In terms of practical politics and ideological theory, the first
"Great American Debate",moderated by Christiane Amanpour and held Sunday in the "This Week" time slot, was singularly useful in defining the likely terms of the election next year. On paper, at least, it is hard to imagine two Republicans with better intellectual reputations in the party than George Will and Paul Ryan to challenge the Democratic team of Robert Reich and Barney Frank. What should be clear to any who saw it, however, is that the Republican perspective articulated in the debate was surprisingly sophomoric. Paul's opening statement, for example, that there is "too much government in our lives" and that we should retrieve the "founding timeless principles" was offered in the context of a clip that ABC used to set the stage for the debate, which noted that Thomas Jefferson had advocated for individual independence and Alexander Hamilton for central organization -- setting up a tension in American government which exists to this day. Ryan, understandably, did not acknowledge that his "founding timeless principles" included at least one that he had no intention of retrieving.
For his part, Barney Frank commented in his opening that government has to address individual and collective needs, pointing out, as one of many examples, that environmental issues affect all indiscriminately, adding, "No matter how rich you are, you can't get your own air to breathe." The need to reconcile personal with public concerns was the theme throughout the debate, with constant efforts by the two Democrats to get their opponents to acknowledge that the military, the environment, civil liberties, education, public safety, infrastructure, etc. were collective concerns that are an appropriate and necessary focus of government.

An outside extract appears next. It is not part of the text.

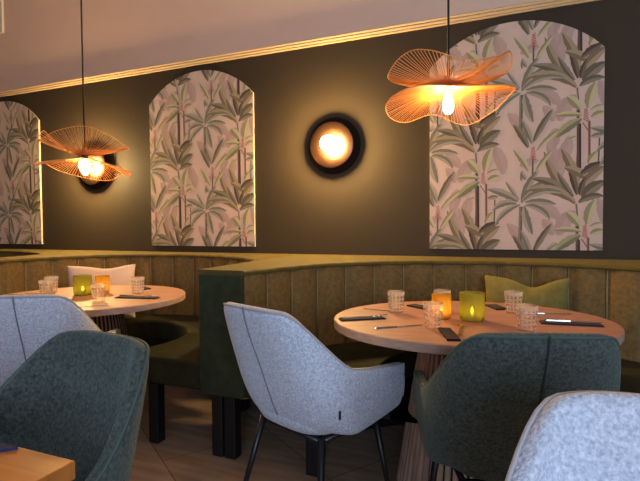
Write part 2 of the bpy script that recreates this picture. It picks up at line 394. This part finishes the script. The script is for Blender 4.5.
# ------------------------------------------------------------------ wire pendant lamps
def cyc(tab, a):
    """periodic smooth curve through (degrees, value) control points"""
    tab = sorted(tab); n = len(tab); a = math.degrees(a) % 360
    j = max([k for k in range(n) if tab[k][0] <= a], default=n - 1)
    def P(k): return tab[k % n][0] + 360 * (k // n), tab[k % n][1]
    if tab[0][0] > a: a += 360
    (xa, p0), (x1, p1), (x2, p2), (xb, p3) = P(j-1), P(j), P(j+1), P(j+2)
    t = (a - x1) / (x2 - x1)
    return .5*((2*p1) + (-p0+p2)*t + (2*p0-5*p1+4*p2-p3)*t*t + (-p0+3*p1-3*p2+p3)*t**3)
def ruffle(tab, R, seed):
    rnd = random.Random(seed); bm = bmesh.new()
    NW = 100
    def P(a, t):
        z = cyc(tab, a); s = 1 if z > 0 else -1
        r = .018 + (math.sqrt(max(.02, R*R - .35*z*z)) - .018) * t
        return Vector((r*math.cos(a), r*math.sin(a), s*.006 + z * t ** 1.5))
    for k in range(NW):
        a = 2*PI*k/NW + rnd.uniform(-.010, .010)
        add_tube(bm, [P(a, t) for t in (0, .2, .4, .6, .8, 1)], .0017, 4, caps=False)
    add_tube(bm, [P(2*PI*k/160, 1) for k in range(160)], .0022, 5, closed=True)
    add_tube(bm, [P(2*PI*k/40, .0) for k in range(40)], .002, 5, closed=True)
    return bm
def pendant(loc, rz, label, v):
    t = thing('wire_pendant_lamp', label, 'pendant lamp', loc, rz, 'copper wire pendant lamps')
    h = ZC - loc[2]
    bm = bmesh.new(); add_tube(bm, [(0, 0, .10), (0, 0, h - .02)], .005, 8); finish('cable', bm, M['cable'], t)
    bm = bmesh.new(); add_lathe(bm, [(.05, h-.025), (.05, h-.001)], 32); finish('ceiling_rose', bm, M['cable'], t)
    bm = bmesh.new(); add_lathe(bm, [(.016, .045), (.019, .05), (.019, .085), (.010, .095), (.006, .105)], 24); finish('socket', bm, M['cable'], t)
    bm = bmesh.new(); add_lathe(bm, [(.010, .048), (.012, .035), (.019, .008), (.023, -.016), (.021, -.034), (.013, -.047), (.003, -.052)], 24); finish('bulb', bm, M['bulb'], t)
    o = finish('upper_wire_shade', ruffle(v[0], .258, v[2]), M['copper_wire'], t); o.location = (0, 0, .066)
    o = finish('lower_wire_shade', ruffle(v[1], .268, v[2] + 1), M['copper_wire'], t); o.location = (0, 0, .058)
    return t
pendant((-.268, 2.124, 1.695), YAW, 'ruffled copper wire pendant lamp above the right table, bulb bare below',
        ([(0, .055), (60, .055), (90, .055), (125, .06), (180, .05), (215, .085), (235, .075), (270, .02), (300, .045), (325, .09)],
         [(0, -.02), (30, -.07), (58, -.105), (90, -.045), (122, -.09), (150, -.09), (180, -.06), (225, -.04), (270, -.06), (320, -.035)], 1))
pendant((-2.455, 2.185, 1.54), YAW, 'ruffled copper wire pendant lamp above the left table',
        ([(0, .05), (45, .06), (90, .07), (135, .06), (165, .10), (182, .15), (200, .09), (230, .06), (270, .11), (300, .13), (330, .09)],
         [(0, -.11), (20, -.09), (50, -.06), (80, -.11), (110, -.10), (150, -.06), (180, -.02), (210, -.06), (270, -.06), (330, -.07)], 3))
# ------------------------------------------------------------------ banquettes
def resample(pts, n):
    """smooth curve through points, n+1 evenly spaced samples"""
    P = [Vector((x, y)) for x, y in pts]; fine = []
    for i in range(len(P) - 1):
        p0, p1, p2, p3 = P[max(0, i-1)], P[i], P[i+1], P[min(len(P)-1, i+2)]
        for k in range(20):
            t = k / 20
            fine.append(.5*((2*p1) + (-p0+p2)*t + (2*p0-5*p1+4*p2-p3)*t*t + (-p0+3*p1-3*p2+p3)*t**3))
    fine.append(P[-1]); d = [0]
    for a, b in zip(fine, fine[1:]): d.append(d[-1] + (b-a).length)
    out = []; j = 0
    for k in range(n + 1):
        s = d[-1]*k/n
        while j < len(d) - 2 and d[j+1] < s: j += 1
        t = (s - d[j]) / max(1e-9, d[j+1] - d[j]); out.append(fine[j].lerp(fine[j+1], t))
    return out
half1 = [(-1.225, 2.0), (-1.20, 2.09), (-1.165, 2.215), (-1.115, 2.36), (-1.04, 2.515), (-.927, 2.65), (-.78, 2.775), (-.62, 2.88), (-.43, 2.945), (-.237, 2.98)]
C1 = -.09
curve_r = half1 + [(C1, 3.0)] + [(2*C1 - x, y) for x, y in half1[::-1]]
curve_l = [(-3.25, 2.0), (-3.245, 2.316), (-3.20, 2.49), (-3.14, 2.65), (-3.05, 2.80), (-2.896, 2.925), (-2.694, 3.0), (-2.528, 3.05), (-2.36, 3.075), (-2.16, 3.05),
           (-1.957, 2.99), (-1.77, 2.90), (-1.643, 2.80), (-1.535, 2.68), (-1.492, 2.52), (-1.48, 2.3), (-1.475, 2.0)]
curve_ll = [(-4.9, 3.1), (-4.4, 3.09), (-4.1, 3.03), (-3.85, 2.93), (-3.66, 2.80), (-3.56, 2.62), (-3.53, 2.4), (-3.53, 2.0)]
ZL = .95
def channels(curve, nch, z0, z1, puff=.018, sub=7):
    pts = resample(curve, nch * sub); bm = bmesh.new(); rows = []
    seams = []
    for i, p in enumerate(pts):
        a = pts[max(0, i-1)]; b = pts[min(len(pts)-1, i+1)]; t = (b - a).normalized(); n = Vector((t.y, -t.x))
        u = (i % sub) / sub
        off = puff * (abs(math.sin(PI*u)) ** .5) if i % sub else -.014
        q = p + n * (off - puff)
        if i % sub == 0: seams.append(p + n * (-.010 - puff*.3))
        rows.append([bm.verts.new((q.x, q.y, z)) for z in (z0, z0 + .1, z0 + .25, z1 - .03, z1 - .008)] + [bm.verts.new((p.x, p.y, z1 + .004))])
    for A, B in zip(rows, rows[1:]):
        for k in range(5): bm.faces.new((A[k], B[k], B[k+1], A[k+1]))
    bmesh.ops.recalc_face_normals(bm, faces=bm.faces[:])
    return bm, seams, pts
def ledge(front, back):
    """upholstered shelf from the backrest curve (front) to what lies behind it (back), with a rounded lip"""
    bm = bmesh.new(); rows = []
    for i, (p, q) in enumerate(zip(front, back)):
        a = Vector(front[max(0, i-1)]); b = Vector(front[min(len(front)-1, i+1)]); t = (b - a).normalized(); n = Vector((t.y, -t.x)); p = Vector(p)
        row = [(p - n*.03, ZL - .026), (p + n*.004, ZL - .024), (p + n*.011, ZL - .019), (p + n*.012, ZL - .010), (p + n*.007, ZL - .003), (p - n*.004, ZL)]
        rows.append([bm.verts.new((v.x, v.y, z)) for v, z in row] + [bm.verts.new((q[0], q[1], ZL)), bm.verts.new((q[0], q[1], ZL - .026))])
    for A, B in zip(rows, rows[1:]):
        for k in range(8):
            try: bm.faces.new((A[k], B[k], B[(k+1) % 8], A[(k+1) % 8]))
            except ValueError: pass
    bm.faces.new(rows[0]); bm.faces.new(rows[-1][::-1])
    bmesh.ops.recalc_face_normals(bm, faces=bm.faces[:])
    return bm
def seat_poly(curve, cx, cyy, r):
    out = [(p.x, p.y) for p in resample(curve, 60)]
    if out[0][0] > out[-1][0]: out = out[::-1]
    # inner arc from right end to left end (front y = 2.0)
    dy = 2.0 - cyy; a = math.asin(dy / r)
    a1, a2 = a, PI - a
    arc = [(cx + r*math.cos(a1 + (a2-a1)*k/40), cyy + r*math.sin(a1 + (a2-a1)*k/40)) for k in range(41)]
    return out + arc
def banquette(label, curve, nch, ledge_poly, seat, leg_pts, end=None, extra=None):
    t = thing('banquette', label, 'bench', (0, 0, 0), 0, 'curved velvet banquettes')
    bm, seams, pts = channels(curve, nch, .31, ZL - .022)
    o = finish('backrest', bm, M['velvet'], t)
    bm = bmesh.new()
    for s in seams[1:-1]: add_tube(bm, [(s.x, s.y, .47), (s.x, s.y, ZL - .027)], .004, 6)
    finish('channel_piping', bm, M['seam'], o)
    if extra:
        bm, s2, _ = channels(extra, 9, .31, ZL - .03); finish('backrest', bm, M['velvet'], t)
    for fr, bk in ledge_poly: sharp(finish('top_ledge', ledge(fr, bk), M['velvet_lit_top'], t), 60)
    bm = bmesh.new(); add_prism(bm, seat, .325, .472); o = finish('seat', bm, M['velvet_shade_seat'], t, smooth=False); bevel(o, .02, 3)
    for x, y in leg_pts:
        bm = bmesh.new(); add_box(bm, (x, y, .1625), (.062, .06, .325)); bevel(finish('leg', bm, M['black'], t, smooth=False), .004)
    # recessed black plinth that follows the back
    bm = bmesh.new(); q = resample(curve, 40); c = Vector((sum(p.x for p in q)/41, 2.3)); q = q[6:-6]
    inn = [p.lerp(c, .18) for p in q]; outr = [p.lerp(c, .10) for p in q]
    add_prism(bm, [(p.x, p.y) for p in inn] + [(p.x, p.y) for p in outr[::-1]], 0, .325); finish('plinth', bm, M['black'], t, smooth=False)
    if end:
        bm = bmesh.new(); add_box(bm, *end); bevel(finish('end_panel', bm, M['velvet_cool_end'], t, smooth=False), .008, 3)
    return t
M['velvet_lit_top'] = mat('bench velvet in lamp light', '#655325', .8, spec=.2, sheen=.3, sheen_tint='#a08c50', bump=.3, bscale=300, color2='#4a3e1c', vscale=16, vdetail=8)  # ledge copy of the bench fabric, lamp glow painted in as a golden tone
YB = Y1 - .003
cl = [(p.x, p.y) for p in resample(curve_l, 110)]; crv = [(p.x, p.y) for p in resample(curve_r, 110)]; cll = [(p.x, p.y) for p in resample(curve_ll, 60)]
def at_y(poly, y):
    best = min(poly, key=lambda p: abs(p[1] - y)); return best[0]
tail = [p for p in cl if p[0] > -1.62 and p[1] < 2.70]; main = [p for p in cl if p not in tail]
lefts = [p for p in cll if p[1] < 2.72]
XS = -1.56                                            # where the two ledges meet
def back_r(p):
    x, y = p
    if y < 2.62: return (at_y(tail, y) - .012, y) if x < C1 else (1.35, y)
    u = (x - x0r) / (x1r - x0r); return (XS + (1.35 - XS) * u, YB)
top_r = [p for p in crv if p[1] >= 2.62]; x0r, x1r = top_r[0][0], top_r[-1][0]
def back_l(p):
    x, y = p
    if x < -2.4 and y < 2.62: return (at_y(lefts, y) + .004, y)
    u = (x - x0l) / (main[-1][0] - x0l); return (-3.56 + (XS - .003 + 3.56) * u, YB)
x0l = [p for p in main if p[1] >= 2.62][0][0]
fr_r = crv; bk_r = [back_r(p) for p in crv]
fr_l = main; bk_l = [back_l(p) for p in main]
fr_3 = [p for p in cll if p[1] > 2.6]; bk_3 = [(-4.9 + (1.337) * k / (len(fr_3) - 1), YB) for k in range(len(fr_3))]
ledge_l = [(fr_l, bk_l), (fr_3, bk_3)]; ledge_r = [(fr_r, bk_r)]
LB = banquette('olive velvet banquette curving around the left table, pale cushion on it', curve_l, 18, ledge_l, seat_poly(curve_l, -2.42, 2.33, .47),
    [(-1.80, 2.035), (-2.95, 2.035), (-1.60, 2.6), (-3.1, 2.6)], extra=curve_ll)
RB = banquette('olive velvet banquette behind the right table, with end panel of the same velvet toned darker for cool light', curve_r, 18, ledge_r, seat_poly(curve_r, -.12, 2.33, .50),
    [(-1.392, 2.035), (-1.318, 2.035), (-.87, 2.035), (.62, 2.035), (1.1, 2.035)],
    end=((-1.352, 2.0, .625), (.255, .03, .61)))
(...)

In the main, the Republican team responded by saying that such public concerns were minimal and that we simply couldn't afford the expenses projected for, say, health care and social security. Ryan, predictably, imaged himself and his party as fiscally-responsible adults in a world of profligate-spending Democrats. Absent from his argument, of course, was any hint that public, as opposed to private, concerns are ultimately important. Unbelievably, the fiscal maturity of his party would simply transfer the ethical and moral responsibility of government to the good graces of capitalistic enterprise, ignoring the reality that that is, in fact, exactly what we have done -- with disastrous consequences. The growing "occupy" movement in America vividly demonstrates public awareness of the inevitable deterioration of social order that results from this practice. Reich had it just right as he summed up the debate, thanking the Republican team for "trying to defend the indefensible."